Pendant cette affaire, la forteresse elle-même avait été attaquée par les vaisseaux de ligne anglais l’Edinburgh, l’Ajax, le Blenheim elle La Hogue, et par les navires français le Trident et le Duperré. Peut-être est-ce le même jour que la tour orientale avait été prise. Ce qui semble certain, c’est qu’on avait, dès la première attaque, jeté des soldats dans cette île de Præstoe, afin de couper aux assiégés une retraite à travers des golfes impraticables. C’est le mercredi 16 que les navires alliés livrèrent contre la forteresse le dernier combat. Le Duperré et l’Edinburgh (capitaine Chads) se distinguèrent surtout. Pendant l’action, on vit tout à coup la grosse tour occidentale, située sur une hauteur, sauter en l’air et s’écrouler à moitié en blessant à mort deux soldats français ; les différens témoignages ne s’accordent pas sur les causes de cet accident. Vers deux heures de l’après-midi, la garnison de la citadelle fit flotter un pavillon blanc du côté de la mer. Pendant que les batteries de terre continuaient le combat, ne s’étant pas aperçues que les navires cessaient leur feu, l’amiral Parseval-Deschênes et sir Charles Napier députèrent aux assiégés M. le capitaine de Surville, aide de camp de l’amiral, et un officier anglais. L’officier russe qui les reçut leur dit ces seuls mots : « Nous nous rendons à la marine, » et le capitaine de Surville monta avec ceux qui l’accompagnaient pour planter les pavillons alliés sur la forteresse. Les Russes n’avaient, assure-t-on, que quelques morts et à peine soixante-dix blessés ; mais la fumée qui remplissait les casemates, les bombes qui venaient éclater au milieu de la forteresse, enfin le feu incessant des tirailleurs, les avaient réduits à une, complète impuissance. Bomarsund et ses ouvrages extérieurs étaient au pouvoir des alliés.

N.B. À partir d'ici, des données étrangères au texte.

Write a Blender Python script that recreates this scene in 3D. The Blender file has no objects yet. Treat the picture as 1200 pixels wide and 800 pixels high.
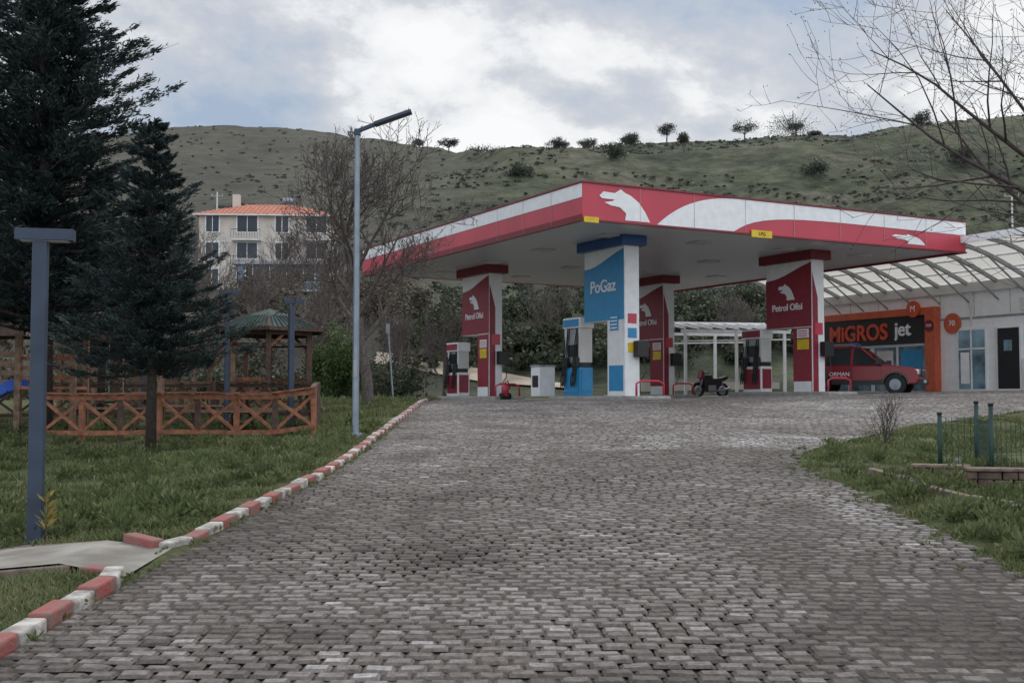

Dès le lendemain 17, près de deux mille prisonniers, Finnois, Cosaques et Russes, étaient à bord du Royal William et du Saint-Vincent, et partaient pour la France et l’Angleterre. Le gouverneur, à bord du Fulton, était dirigé sur Dantzig, pour se rendre de là directement à Paris. Les Français n’avaient eu, assurait-on, que quarante morts ou blessés, les Anglais quatre morts et douze blessés. On n’avait vu d’ailleurs résister très hardiment, du côté des Russes, que le capitaine Tesch, qui défendait la tour occidentale, et le capitaine Jaquelin, qui commandait la garnison de Praestoe ; le premier est Suédois et le second Français d’origine. Ce dernier surtout avait refusé de se rendre en dépit des ordres réitérés du général Bodisco, et n’avait cédé qu’aux baïonnettes. Le régiment de tirailleurs finnois qui se trouvait dans la citadelle avait voulu résister malgré la capitulation, et n’avait rendu ses armes qu’après les avoir brisées. Les autres soldats, les vrais Russes, avaient montré beaucoup d’indifférence ; quelques-uns dansaient gaiement au son de notre musique militaire qui chantait la victoire. Le principal résultat de cette journée était l’expérience désormais acquise que le granit ne résisterait pas aux canons de dix pouces du capitaine Pelham.